* [Written task]: Copy nothing but the part that opens with the line containing "Build this scene" and closes with the line containing "PI = math.pi". Do not include pictures.

* [Data listing]:
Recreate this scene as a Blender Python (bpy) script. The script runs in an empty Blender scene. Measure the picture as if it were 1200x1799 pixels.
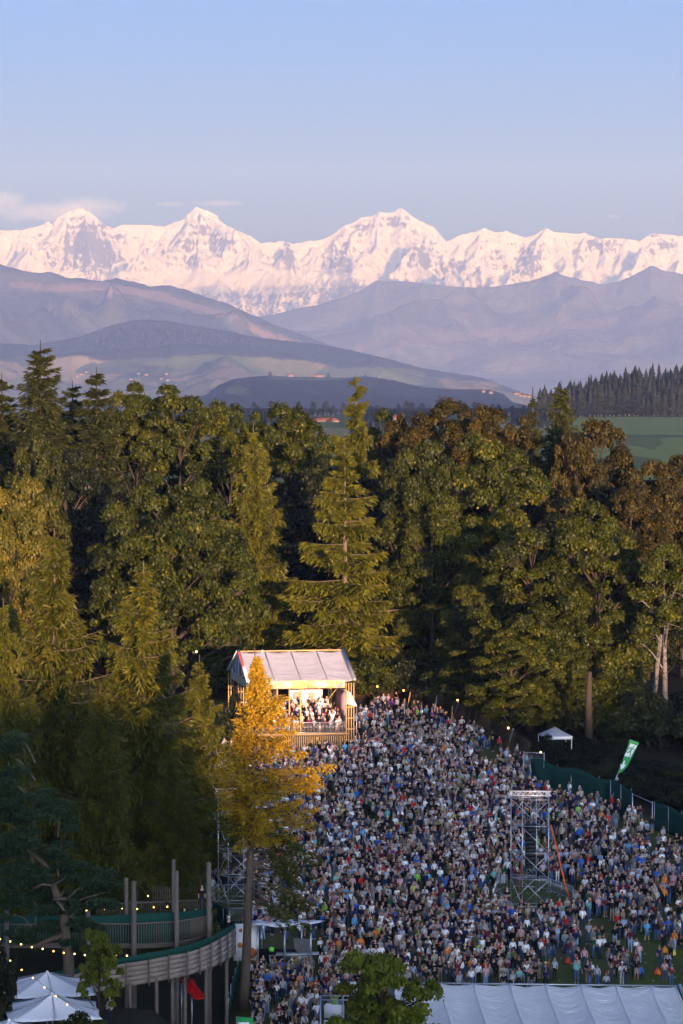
import bpy, math, random
import numpy as np
from mathutils import Vector, Matrix

S = bpy.context.scene
COL = S.collection
R_ = math.radians

# ---------------------------------------------------------------- camera, sky, sun, exposure
CAMZ = 46.0
F = 5914.0                      # focal length in photograph pixels (1200 wide)
PITCH = R_(2.42)
cam_d = bpy.data.cameras.new('camera')
cam_d.sensor_fit = 'HORIZONTAL'; cam_d.sensor_width = 24.0; cam_d.lens = 24.0 * F / 1200.0
cam_d.clip_start = 1.0; cam_d.clip_end = 250000.0
cam = bpy.data.objects.new('camera', cam_d); COL.objects.link(cam)
cam.location = (0, 0, CAMZ); cam.rotation_euler = (R_(90) - PITCH, 0, 0)
S.camera = cam

SUN_EL, SUN_AZ = R_(3.7), R_(14.0)      # azimuth: to the right of straight behind the camera
world = bpy.data.worlds.new('World'); S.world = world; world.use_nodes = True
wn = world.node_tree; wn.nodes.clear()
sky = wn.nodes.new('ShaderNodeTexSky'); sky.sky_type = 'NISHITA'; sky.sun_disc = False
sky.sun_elevation = SUN_EL; sky.sun_rotation = R_(180) - SUN_AZ
sky.altitude = 900; sky.air_density = 0.30; sky.dust_density = 9.0; sky.ozone_density = 2.7
bg = wn.nodes.new('ShaderNodeBackground'); bg.inputs['Strength'].default_value = 0.15
wo = wn.nodes.new('ShaderNodeOutputWorld')
wn.links.new(sky.outputs[0], bg.inputs[0]); wn.links.new(bg.outputs[0], wo.inputs[0])

sun_d = bpy.data.lights.new('sun', 'SUN'); sun_d.energy = 4.3; sun_d.angle = R_(0.5)
sun_d.color = (1.0, 0.61, 0.42)
sun = bpy.data.objects.new('sun', sun_d); COL.objects.link(sun)
sv = Vector((math.sin(SUN_AZ) * math.cos(SUN_EL), -math.cos(SUN_AZ) * math.cos(SUN_EL), math.sin(SUN_EL)))
sun.rotation_euler = sv.to_track_quat('Z', 'Y').to_euler(); sun.location = (60, -240, 120)

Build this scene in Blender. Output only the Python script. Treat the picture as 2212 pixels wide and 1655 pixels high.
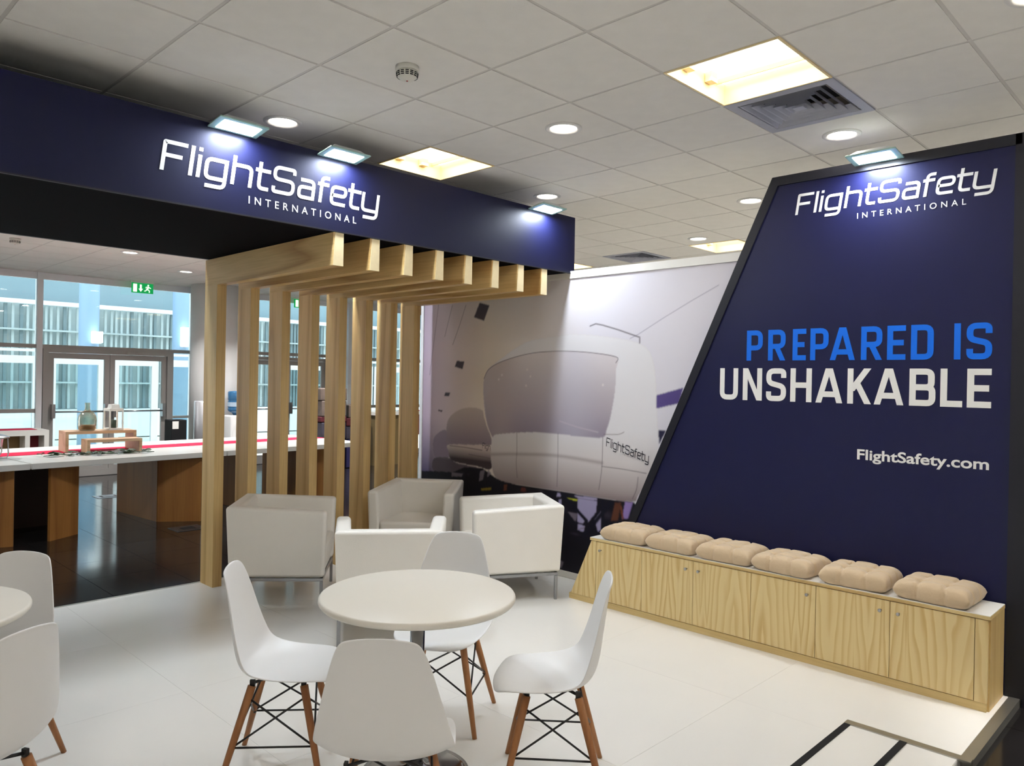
import bpy, bmesh, math, random
import numpy as np
from mathutils import Vector, Matrix

random.seed(7)
for _o in list(bpy.data.objects):
    bpy.data.objects.remove(_o)
SC = bpy.context.scene
COL = SC.collection
PI = math.pi

# ------------------------------------------------------------------ camera
CEIL = 3.159          # ceiling height above the white platform
cam_d = bpy.data.cameras.new('camera')
cam_d.sensor_width = 36.0
cam_d.sensor_fit = 'HORIZONTAL'
cam_d.lens = 1641.77 / 2212 * 36.0
cam_d.clip_start = 0.05
cam_d.clip_end = 200
cam = bpy.data.objects.new('camera', cam_d)
COL.objects.link(cam)
_yaw, _pitch, _roll = math.radians(44.274), math.radians(-0.166), math.radians(-1.067)
_f = Vector((math.cos(_pitch) * math.cos(_yaw), math.cos(_pitch) * math.sin(_yaw), math.sin(_pitch)))
_r = _f.cross(Vector((0, 0, 1))).normalized()
_d = _f.cross(_r)
_c, _s = math.cos(_roll), math.sin(_roll)
_R, _D = _c * _r + _s * _d, -_s * _r + _c * _d
_m = Matrix.Identity(4)
for _i in range(3):
    _m[_i][0], _m[_i][1], _m[_i][2] = _R[_i], -_D[_i], -_f[_i]
_m.translation = Vector((-1.402, -3.918, 1.62))
cam.matrix_world = _m
SC.camera = cam

# ------------------------------------------------------------------ world, exposure
SC.view_settings.view_transform = 'Standard'
SC.view_settings.look = 'None'
SC.view_settings.gamma = 1.0
SC.view_settings.use_curve_mapping = False
SC.view_settings.exposure = 0.54
world = bpy.data.worlds.new('sky')
SC.world = world
world.use_nodes = True
_bg = world.node_tree.nodes['Background']
_bg.inputs[0].default_value = (0.88, 0.94, 1.0, 1)
_bg.inputs[1].default_value = 2.2

sun_d = bpy.data.lights.new('sun', 'SUN')
sun_d.energy = 3.5
sun_d.angle = 0.02
sun_d.color = (1.0, 0.96, 0.9)
sun = bpy.data.objects.new('sun', sun_d)
COL.objects.link(sun)
sun.rotation_euler = Vector((0.35, 0.42, 0.84)).to_track_quat('Z', 'Y').to_euler()

# strengths of the lamps the place has and the unseen fill lamps added (watts)
W_DOWN, W_HALL, W_NEAR_HALL, W_FAR, W_BACK_FILL, W_TROFFER, W_FLOOD = 3.6, 29.0, 3.0, 10.5, 29.0, 2.3, 10.0
W_FLOOD_BACK = 18.0
C_WARM, C_DOWN, C_HALL, C_FLOOD = (1.0, 0.92, 0.79), (1.0, 0.955, 0.885), (1.0, 0.985, 0.972), (0.82, 0.90, 1.0)

# ------------------------------------------------------------------ helpers
def lin(c):
    out = []
    for v in c[:3]:
        v = v / 255.0
        out.append(v / 12.92 if v <= 0.04045 else ((v + 0.055) / 1.055) ** 2.4)
    return (*out, 1.0)

MATS = {}
def mat(name, rgb, rough=0.5, metal=0.0, spec=0.5, bump=0.0, bscale=60.0, var=0.0, vscale=4.0, coat=0.0, sheen=0.0):
    if name in MATS:
        return MATS[name]
    m = bpy.data.materials.new(name)
    m.use_nodes = True
    nt = m.node_tree
    b = nt.nodes['Principled BSDF']
    c = lin(rgb)
    b.inputs['Base Color'].default_value = c
    b.inputs['Roughness'].default_value = rough
    b.inputs['Metallic'].default_value = metal
    b.inputs['Specular IOR Level'].default_value = spec
    if coat:
        b.inputs['Coat Weight'].default_value = coat
        b.inputs['Coat Roughness'].default_value = 0.08
    if sheen:
        b.inputs['Sheen Weight'].default_value = sheen
    tc = nt.nodes.new('ShaderNodeTexCoord')
    if var:
        n = nt.nodes.new('ShaderNodeTexNoise')
        n.inputs['Scale'].default_value = vscale
        n.inputs['Detail'].default_value = 4
        nt.links.new(tc.outputs['Object'], n.inputs['Vector'])
        r = nt.nodes.new('ShaderNodeValToRGB')
        r.color_ramp.elements[0].position = 0.3
        r.color_ramp.elements[1].position = 0.7
        r.color_ramp.elements[0].color = (*[v * (1 - var) for v in c[:3]], 1)
        r.color_ramp.elements[1].color = (*[min(1, v * (1 + var)) for v in c[:3]], 1)
        nt.links.new(n.outputs['Fac'], r.inputs['Fac'])
        nt.links.new(r.outputs['Color'], b.inputs['Base Color'])
    if bump:
        n2 = nt.nodes.new('ShaderNodeTexNoise')
        n2.inputs['Scale'].default_value = bscale
        n2.inputs['Detail'].default_value = 3
        nt.links.new(tc.outputs['Object'], n2.inputs['Vector'])
        bp = nt.nodes.new('ShaderNodeBump')
        bp.inputs['Strength'].default_value = bump
        bp.inputs['Distance'].default_value = 0.01
        nt.links.new(n2.outputs['Fac'], bp.inputs['Height'])
        nt.links.new(bp.outputs['Normal'], b.inputs['Normal'])
    MATS[name] = m
    return m

def wood(name, light, dark, axis='Z', rough=0.45, rings=9.0, stretch=0.09, offs=True, contrast=(0.35, 0.75), spec=0.4):
    """long-grained board: distorted rings stretched along one axis, plus fine fibre lines"""
    if name in MATS:
        return MATS[name]
    m = bpy.data.materials.new(name)
    m.use_nodes = True
    nt = m.node_tree
    L = nt.links.new
    b = nt.nodes['Principled BSDF']
    b.inputs['Roughness'].default_value = rough
    b.inputs['Specular IOR Level'].default_value = spec
    tc = nt.nodes.new('ShaderNodeTexCoord')
    mp = nt.nodes.new('ShaderNodeMapping')
    sc = [1, 1, 1]
    sc['XYZ'.index(axis)] = stretch
    mp.inputs['Scale'].default_value = sc
    L(tc.outputs['Object'], mp.inputs['Vector'])
    vec = mp.outputs['Vector']
    if offs:
        oi = nt.nodes.new('ShaderNodeObjectInfo')
        ad = nt.nodes.new('ShaderNodeVectorMath')
        ad.operation = 'MULTIPLY_ADD'
        cb = nt.nodes.new('ShaderNodeCombineXYZ')
        for k in range(3):
            L(oi.outputs['Random'], cb.inputs[k])
        L(cb.outputs[0], ad.inputs[0])
        ad.inputs[1].default_value = (3.7, 5.1, 2.3)
        L(vec, ad.inputs[2])
        vec = ad.outputs[0]
    n = nt.nodes.new('ShaderNodeTexNoise')
    n.inputs['Scale'].default_value = 2.6
    n.inputs['Detail'].default_value = 1.5
    n.inputs['Roughness'].default_value = 0.4
    L(vec, n.inputs['Vector'])
    mu = nt.nodes.new('ShaderNodeMath')
    mu.operation = 'MULTIPLY'
    mu.inputs[1].default_value = rings
    L(n.outputs['Fac'], mu.inputs[0])
    fr = nt.nodes.new('ShaderNodeMath')
    fr.operation = 'FRACT'
    L(mu.outputs[0], fr.inputs[0])
    ramp = nt.nodes.new('ShaderNodeValToRGB')
    e = ramp.color_ramp.elements
    e[0].position = 0.0
    e[0].color = lin(light)
    e[1].position = 1.0
    e[1].color = lin(light)
    a = ramp.color_ramp.elements.new(contrast[0])
    a.color = lin(light)
    a = ramp.color_ramp.elements.new(contrast[1])
    a.color = lin(dark)
    a = ramp.color_ramp.elements.new(min(0.97, contrast[1] + 0.12))
    a.color = lin([0.6 * x + 0.4 * y for x, y in zip(light, dark)])
    L(fr.outputs[0], ramp.inputs['Fac'])
    n2 = nt.nodes.new('ShaderNodeTexNoise')
    n2.inputs['Scale'].default_value = 85
    n2.inputs['Detail'].default_value = 3
    mp2 = nt.nodes.new('ShaderNodeMapping')
    sc2 = [1, 1, 1]
    sc2['XYZ'.index(axis)] = 0.03
    mp2.inputs['Scale'].default_value = sc2
    L(tc.outputs['Object'], mp2.inputs['Vector'])
    L(mp2.outputs['Vector'], n2.inputs['Vector'])
    mx = nt.nodes.new('ShaderNodeMix')
    mx.data_type = 'RGBA'
    mx.blend_type = 'MULTIPLY'
    mx.inputs['Factor'].default_value = 0.35
    L(ramp.outputs['Color'], mx.inputs['A'])
    r2 = nt.nodes.new('ShaderNodeValToRGB')
    r2.color_ramp.elements[0].position = 0.3
    r2.color_ramp.elements[0].color = (0.62, 0.52, 0.40, 1)
    r2.color_ramp.elements[1].position = 0.6
    r2.color_ramp.elements[1].color = (1, 1, 1, 1)
    L(n2.outputs['Fac'], r2.inputs['Fac'])
    L(r2.outputs['Color'], mx.inputs['B'])
    L(mx.outputs['Result'], b.inputs['Base Color'])
    MATS[name] = m
    return m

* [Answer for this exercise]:
Build this scene in Blender. Output only the Python script. Treat the picture as 2212 pixels wide and 1655 pixels high.
import bpy, bmesh, math, random
import numpy as np
from mathutils import Vector, Matrix

random.seed(7)
for _o in list(bpy.data.objects):
    bpy.data.objects.remove(_o)
SC = bpy.context.scene
COL = SC.collection
PI = math.pi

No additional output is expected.